> DATASET CONTENT
⁂
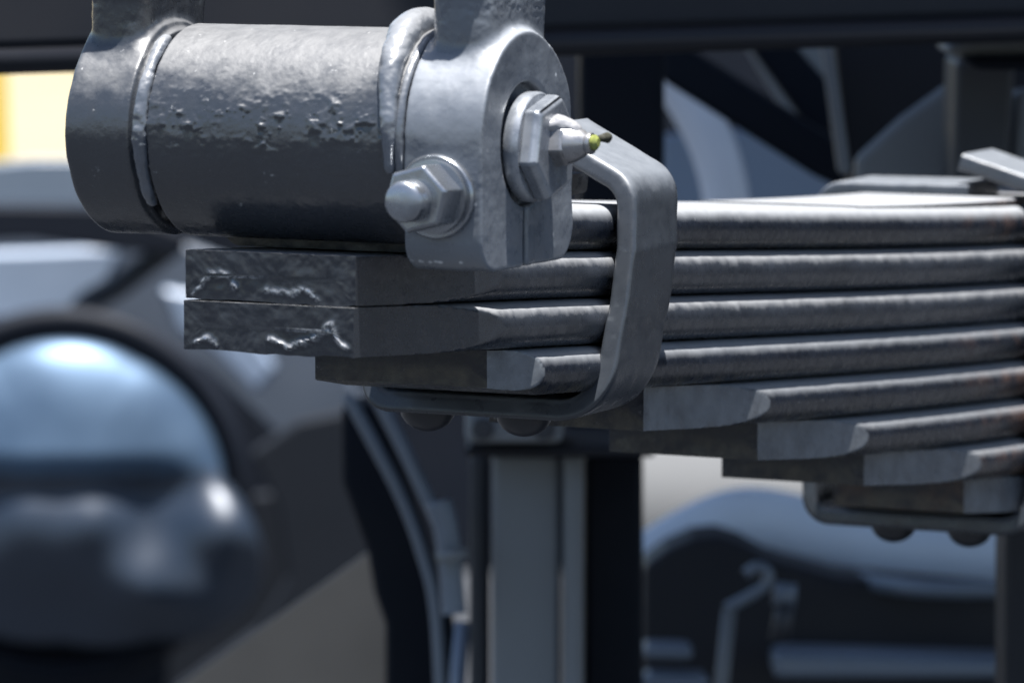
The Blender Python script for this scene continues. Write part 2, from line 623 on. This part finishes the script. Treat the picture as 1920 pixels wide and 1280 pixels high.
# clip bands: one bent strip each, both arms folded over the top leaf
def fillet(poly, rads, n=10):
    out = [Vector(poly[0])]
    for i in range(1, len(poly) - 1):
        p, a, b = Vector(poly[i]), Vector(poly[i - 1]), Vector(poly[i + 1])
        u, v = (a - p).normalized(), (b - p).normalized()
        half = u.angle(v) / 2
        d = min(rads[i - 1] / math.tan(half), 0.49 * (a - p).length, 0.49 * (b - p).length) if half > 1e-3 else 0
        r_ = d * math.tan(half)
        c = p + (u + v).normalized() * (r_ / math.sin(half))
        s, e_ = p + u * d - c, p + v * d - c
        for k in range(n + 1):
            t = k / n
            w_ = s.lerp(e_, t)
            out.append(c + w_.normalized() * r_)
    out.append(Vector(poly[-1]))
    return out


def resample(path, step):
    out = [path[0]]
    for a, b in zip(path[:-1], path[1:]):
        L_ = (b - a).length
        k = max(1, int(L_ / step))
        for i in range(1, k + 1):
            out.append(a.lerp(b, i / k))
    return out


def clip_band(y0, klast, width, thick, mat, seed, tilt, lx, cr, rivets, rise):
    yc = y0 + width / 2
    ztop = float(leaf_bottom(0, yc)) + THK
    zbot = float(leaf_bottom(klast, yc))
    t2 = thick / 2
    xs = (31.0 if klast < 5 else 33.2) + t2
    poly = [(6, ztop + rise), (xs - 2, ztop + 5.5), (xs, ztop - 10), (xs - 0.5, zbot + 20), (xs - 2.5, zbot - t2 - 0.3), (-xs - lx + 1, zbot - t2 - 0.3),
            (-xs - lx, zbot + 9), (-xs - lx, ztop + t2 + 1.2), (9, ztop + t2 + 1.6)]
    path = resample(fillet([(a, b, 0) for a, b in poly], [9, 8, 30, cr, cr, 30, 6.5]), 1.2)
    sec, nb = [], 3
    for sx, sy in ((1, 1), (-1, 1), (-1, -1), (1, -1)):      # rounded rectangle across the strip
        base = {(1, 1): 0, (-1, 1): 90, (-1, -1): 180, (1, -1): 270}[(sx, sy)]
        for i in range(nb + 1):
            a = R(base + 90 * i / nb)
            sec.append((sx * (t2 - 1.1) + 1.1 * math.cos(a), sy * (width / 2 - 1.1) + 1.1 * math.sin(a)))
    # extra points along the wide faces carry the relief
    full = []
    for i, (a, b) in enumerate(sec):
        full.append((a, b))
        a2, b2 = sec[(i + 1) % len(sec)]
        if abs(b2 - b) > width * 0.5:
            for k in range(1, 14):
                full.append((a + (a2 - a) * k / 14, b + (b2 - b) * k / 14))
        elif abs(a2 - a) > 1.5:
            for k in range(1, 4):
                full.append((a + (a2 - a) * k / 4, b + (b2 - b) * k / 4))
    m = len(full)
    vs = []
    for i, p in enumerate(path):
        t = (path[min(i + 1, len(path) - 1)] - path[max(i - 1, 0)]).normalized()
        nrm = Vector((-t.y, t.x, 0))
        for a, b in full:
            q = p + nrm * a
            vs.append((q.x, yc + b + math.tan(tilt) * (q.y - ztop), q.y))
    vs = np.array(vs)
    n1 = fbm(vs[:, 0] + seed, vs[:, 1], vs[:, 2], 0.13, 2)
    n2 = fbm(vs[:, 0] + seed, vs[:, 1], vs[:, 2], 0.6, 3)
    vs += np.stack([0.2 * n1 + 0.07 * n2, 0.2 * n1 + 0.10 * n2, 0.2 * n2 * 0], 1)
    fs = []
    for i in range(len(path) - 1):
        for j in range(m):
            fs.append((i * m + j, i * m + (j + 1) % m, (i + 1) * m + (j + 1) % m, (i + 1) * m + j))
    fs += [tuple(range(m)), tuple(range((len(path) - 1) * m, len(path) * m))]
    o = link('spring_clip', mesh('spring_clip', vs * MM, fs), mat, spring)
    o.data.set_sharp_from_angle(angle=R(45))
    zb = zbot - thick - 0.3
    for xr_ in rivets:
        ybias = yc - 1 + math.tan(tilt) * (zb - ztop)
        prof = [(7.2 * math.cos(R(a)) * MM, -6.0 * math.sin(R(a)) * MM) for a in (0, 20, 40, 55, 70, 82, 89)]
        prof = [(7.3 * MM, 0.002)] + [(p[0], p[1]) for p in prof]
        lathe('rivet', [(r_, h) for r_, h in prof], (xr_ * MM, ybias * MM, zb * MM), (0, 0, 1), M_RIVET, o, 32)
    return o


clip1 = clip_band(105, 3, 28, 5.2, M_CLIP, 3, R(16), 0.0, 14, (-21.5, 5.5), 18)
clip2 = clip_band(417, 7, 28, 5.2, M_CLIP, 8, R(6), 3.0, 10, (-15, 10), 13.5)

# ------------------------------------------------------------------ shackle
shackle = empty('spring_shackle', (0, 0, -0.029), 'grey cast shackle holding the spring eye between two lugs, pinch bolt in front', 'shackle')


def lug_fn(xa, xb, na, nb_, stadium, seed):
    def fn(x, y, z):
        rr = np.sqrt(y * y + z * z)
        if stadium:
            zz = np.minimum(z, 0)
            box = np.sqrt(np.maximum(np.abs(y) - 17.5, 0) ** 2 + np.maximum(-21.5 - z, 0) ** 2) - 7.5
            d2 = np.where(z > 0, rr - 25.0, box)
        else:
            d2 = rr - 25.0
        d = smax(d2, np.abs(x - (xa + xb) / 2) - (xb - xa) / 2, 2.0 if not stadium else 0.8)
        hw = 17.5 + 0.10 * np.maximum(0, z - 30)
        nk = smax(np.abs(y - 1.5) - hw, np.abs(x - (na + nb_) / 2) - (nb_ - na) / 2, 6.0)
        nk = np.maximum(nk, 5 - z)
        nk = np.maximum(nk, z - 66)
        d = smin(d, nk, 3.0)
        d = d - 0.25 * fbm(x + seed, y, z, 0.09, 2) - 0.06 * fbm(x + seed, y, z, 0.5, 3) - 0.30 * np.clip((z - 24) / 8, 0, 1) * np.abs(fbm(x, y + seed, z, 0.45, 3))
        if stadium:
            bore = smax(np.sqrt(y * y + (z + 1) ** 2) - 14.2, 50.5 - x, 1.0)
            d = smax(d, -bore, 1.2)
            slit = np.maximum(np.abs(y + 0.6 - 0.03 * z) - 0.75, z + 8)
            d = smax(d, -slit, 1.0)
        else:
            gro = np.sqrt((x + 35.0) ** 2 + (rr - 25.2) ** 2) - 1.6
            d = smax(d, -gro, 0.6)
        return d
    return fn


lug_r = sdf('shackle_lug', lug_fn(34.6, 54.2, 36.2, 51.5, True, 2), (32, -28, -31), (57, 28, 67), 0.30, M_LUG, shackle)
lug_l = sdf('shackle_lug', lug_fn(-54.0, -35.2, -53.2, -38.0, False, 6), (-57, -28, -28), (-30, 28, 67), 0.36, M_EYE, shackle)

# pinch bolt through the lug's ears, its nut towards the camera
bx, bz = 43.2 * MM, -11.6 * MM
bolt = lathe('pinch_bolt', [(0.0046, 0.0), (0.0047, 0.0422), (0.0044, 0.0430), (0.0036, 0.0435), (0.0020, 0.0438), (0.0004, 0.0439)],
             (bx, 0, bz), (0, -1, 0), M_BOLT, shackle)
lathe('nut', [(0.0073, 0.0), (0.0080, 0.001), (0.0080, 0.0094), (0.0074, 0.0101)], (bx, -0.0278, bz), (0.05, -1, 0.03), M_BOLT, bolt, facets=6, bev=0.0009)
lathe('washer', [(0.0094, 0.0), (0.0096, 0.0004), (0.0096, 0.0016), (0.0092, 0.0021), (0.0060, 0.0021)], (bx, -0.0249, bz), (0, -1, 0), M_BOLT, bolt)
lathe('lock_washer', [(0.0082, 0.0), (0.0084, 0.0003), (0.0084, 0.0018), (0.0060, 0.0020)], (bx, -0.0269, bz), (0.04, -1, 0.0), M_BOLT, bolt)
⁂
> TASK OBJECTIVE
Where does the word "wide" appear? Return each line that holds it.

> EXERCISE RESULT
The Blender Python script for this scene continues. Write part 2, from line 623 on. This part finishes the script. Treat the picture as 1920 pixels wide and 1280 pixels high.
    # extra points along the wide faces carry the relief